Martín Dirroco, de 37 años, trabaja desde hace 18 años en Madygraf, una empresa recuperada en la que el es operario gráfico, aunque tuvo varias funciones. Ahora incluso trabaja en tareas de albañilería para agrandar la juegoteca de la guardería de la planta. Había ido a la movilización con compañeros/as de trabajo. «Estábamos en Congreso y empezamos a a sentir el gas lacrimógeno, nos empezó a arder la garganta, se ponía complicado y nos fuimos retirando, cada vez empezaron a escuchar más disparos, se veía la represión. Nos fuimos creo que por Avenida de Mayo, yo no conozco bien la Capital. La que nos lleva directo al obelisco. De repente empezó a venir mucha gente, intentamos irnos y aparecieron unas siete motos. Iban de a dos, el de atrás apuntaba. Se bajan, nos dicen que nos quedemos quietos. Disparan y gritan ‘todos contra la pared’. Empezaron los empujones y ahí me agarran y me tiran al piso. Me aferré a mi mochila para no golpearme», narra. Entre los lugares por donde lo pasearon, Martín pasó la noche en la alcaidía 4. «Tuvimos que dormir en un patio con las esposas puestas», cuenta. Cuando declaró contó lo que había pasado, que trabaja de ocho a cuatro y que se ocupa mucho de su hija de cinco años. «Tengo miedo de volver a quedar detenido, es injusto todo, quiero seguir con mi familia y mi vida normal», imploró.

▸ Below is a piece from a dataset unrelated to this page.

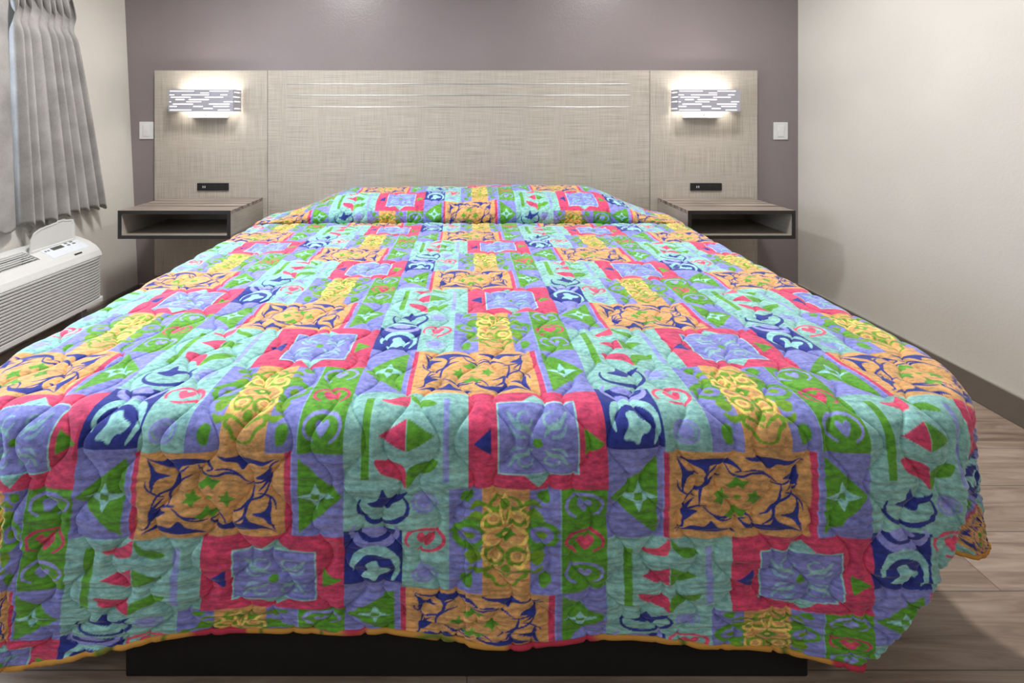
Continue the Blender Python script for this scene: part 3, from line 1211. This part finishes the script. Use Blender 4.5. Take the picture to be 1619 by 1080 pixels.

Matías, el vendedor de choripanes (que heredó el oficio de venta ambulante de su papá, vendedor de garrapiñadas), de 40 años, recuerda el modo en que se largó a llorar, sin entender qué pasaba, cuando le dijeron que los llevaban a cárceles federales. Que después de la violencia con los gases y los interrogatorios dentro del penal de Ezeiza, cuando lo llevaron con los presos comunes, ellos le dijeron: «Ustedes son presos políticos, quieren que nosotros les hagamos daño, eso no va a pasar». «En efecto, nos trataron muy bien en un momento en que, además, estábamos incomunicados», dice con congoja. «Quien padeció esto también es mi hijo adolescente, que juega al fútbol, y sentía vergüenza cuando le preguntaban por mí», relata. Está enojado también y quiere hablar. Dice que se quedó con miedo de salir y que vive de esto, de vender en la calle. El miedo buscado por el Gobierno y los sentimientos encontrados rondan en forma constante.